Collins went on to alert the community to the fact that gases such as methane from livestock, landfills, and sulphur dioxide are warming the earth. The ocean is heating up, and sea levels are rising. Fertilisers, pesticides, and land-use change are creating massive extinction, leading to an imperative to allocate more land for conservation and biodiversity. South Africa, in particular, has one of the highest carbon footprints in the world.
He points out that the continent has invested massively in hydro power, but questions how this will be impacted by drought. In Malawi, the problem has been exacerbated by the widescale felling of trees for charcoal, resulting in massive water runoff.
Collins talks about a “food-energy-water nexus”, by which he means that environmental crisis forces us to see the interconnections.
However, he says he is encouraged by the level of regional co-operation and environmentally conscious decisions taken by SADC and its communities, though he says lack of sharing, cost constraints, and difficulty with change are still challenges.

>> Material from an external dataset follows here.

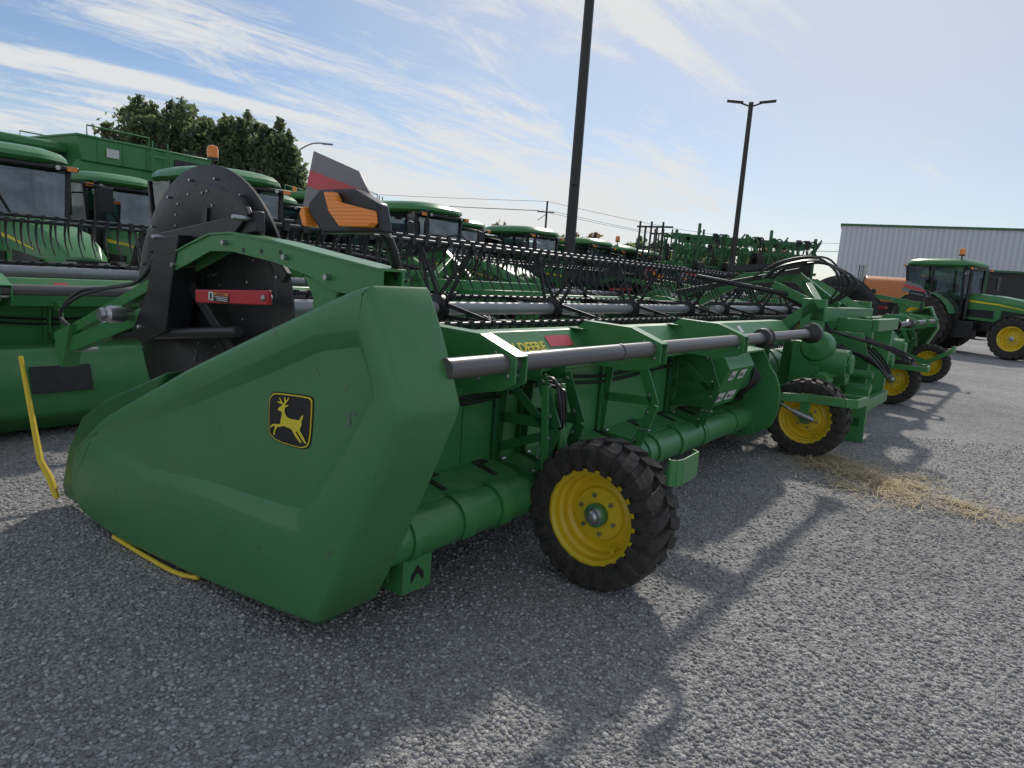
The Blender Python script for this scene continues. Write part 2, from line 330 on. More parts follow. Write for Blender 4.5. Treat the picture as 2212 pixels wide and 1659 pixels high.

“Maybe apartheid did us a small favour in creating the so-called frontline states, which then became SADC,” he said. “It has some of the most progressive environmental policies in the world.”
SADC is helping Africa to resist colonial boundaries through organisations like Okacom (the Permanent Okavango River Basin Water Commission) which is an agreement between Angola, Namibia and Botswana to co-operate to protect the Cubango-Okavango River Basin.
South Africa, which has many different biomes from desert to tropical, has a climate-adaptation strategy in place, he says. The concern is that a lot of the Cape-based biomes won’t survive as they are sensitive to the water cycle.
There is greater recognition of water towers and eco-system services (for example cleaning water systems using reeds, rather than chemicals – even in private swimming pools), and the Waterberg, Soutpansberg, and Groot Marico have been declared significant environmental zones.
Collins outlined three main approaches to the crisis we face: mitigation, adaptation, and resilience.
Mitigation, he says, involves moving away from the use of fossil fuels, fertiliser, and plastics to ecologically sound alternatives like solar energy.
He gave the example of the profusion of water hyacinth in the Hartbeespoort Dam in North West Province as a result of the fertiliser runoff from farms upstream. Likewise, he says, landfills are a huge problem because they release methane into the atmosphere. There is a ground-breaking experiment taking place to use black soldier flies to compost waste.
Another way to mitigate damage is through taxes and, he says South Africa last year signed a carbon tax on greenhouse gases into law.
Adaptation means finding ways to use less water. In South Africa, 80% of our water is used for agriculture.
Israel has been successful in growing food through drip irrigation, hydroponics, greenhouses, the use of fish and plants in same water system, and by placing crop residues on the soil to improve soil structure.
Resilience is the ability to bounce back from shock. For example, he says, Kenya’s wheat fields were destroyed by too much rain over the past two years, and there has been large-scale destruction of wildlife as a result of drought, leading to conflict between humans and wildlife. Hence, experts are looking carefully at where to dig waterholes – including for elephants – and where to plant.
Resilience is also about knowing who your friends are. Digital networks help to share information and resources in times of disaster.
In conclusion, Collins says we need to transition from a carbon-based energy system which guzzles large amounts of water. We need to find ways to deal with droughts and floods, we need to invest in biodiversity, and we need greater regional co-operation to make it happen.